American Civil WarStuff Happened · War
Third Petersburg
The fall and the flight · April 2, 1865

Through the afternoon Lee made his decision and sent it to Richmond. The telegram to President Jefferson Davis reached him during Sunday services at St. Paul’s Church: Petersburg and Richmond could no longer be held, and both must be evacuated that night. The government packed what records and treasury it could onto trains and fled south. Behind it, soldiers and mobs set fire to warehouses and bridges, and the fire spread until much of the business district of the Confederate capital burned. On the morning of April 3, Union troops, many of them United States Colored Troops, marched into Richmond and raised the United States flag over the capitol.

Petersburg fell the same morning. After dark on April 2, Lee pulled his army out of the works it had held for nine months and started west along the north bank of the Appomattox River, the four wings of his command converging toward Amelia Court House where he hoped to find rations and turn south to join the last Confederate army in North Carolina. The Army of Northern Virginia was on the road at last, in the open, exactly where Grant had spent a year trying to put it.

After dark Lee abandons Petersburg and marches west along the north bank of the Appomattox River toward Amelia Court House with Grant in pursuit. · Stuff Happened map

The fight at Petersburg cost the two armies something on the order of 7,700 men together over the day, with Union losses around 3,500 and Confederate losses around 4,250, many of the latter taken prisoner as the line collapsed.
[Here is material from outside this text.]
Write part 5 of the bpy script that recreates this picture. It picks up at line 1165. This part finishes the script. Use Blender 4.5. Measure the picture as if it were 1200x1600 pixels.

But the casualty count is almost beside the point. April 2 ended the siege, took the railroad town and the capital it fed, killed one of Lee’s ablest generals, and put the Army of Northern Virginia in flight with a stronger army at its heels.

That flight had one week to run. Grant’s columns pursued hard, racing along the railroads to get in front of the retreat. The promised rations never came, the roads turned to confusion, and at every river crossing the Union cavalry and infantry closed a little tighter. On April 9, surrounded and out of options near a village called Appomattox Court House, Lee surrendered the Army of Northern Virginia to Grant. The war in Virginia, and with it the cause of the slaveholding republic the Confederacy had been founded to defend, was over. The breakthrough at Petersburg was the blow that started the week that ended it.

Eastern TheatreAppomattox: the surrender, one week later
Meanwhile in Washington
The president comes to the ruins
On April 4, two days after the breakthrough, Abraham Lincoln walked the smoldering streets of captured Richmond, almost unguarded, with crowds of newly freed people pressing around him. He sat for a few minutes in the chair Jefferson Davis had used in the Confederate executive mansion. The capital that had been the symbol of the rebellion for four years had fallen, and the man who had held the Union together stood in its ashes. He would be shot ten days later, and die the next morning.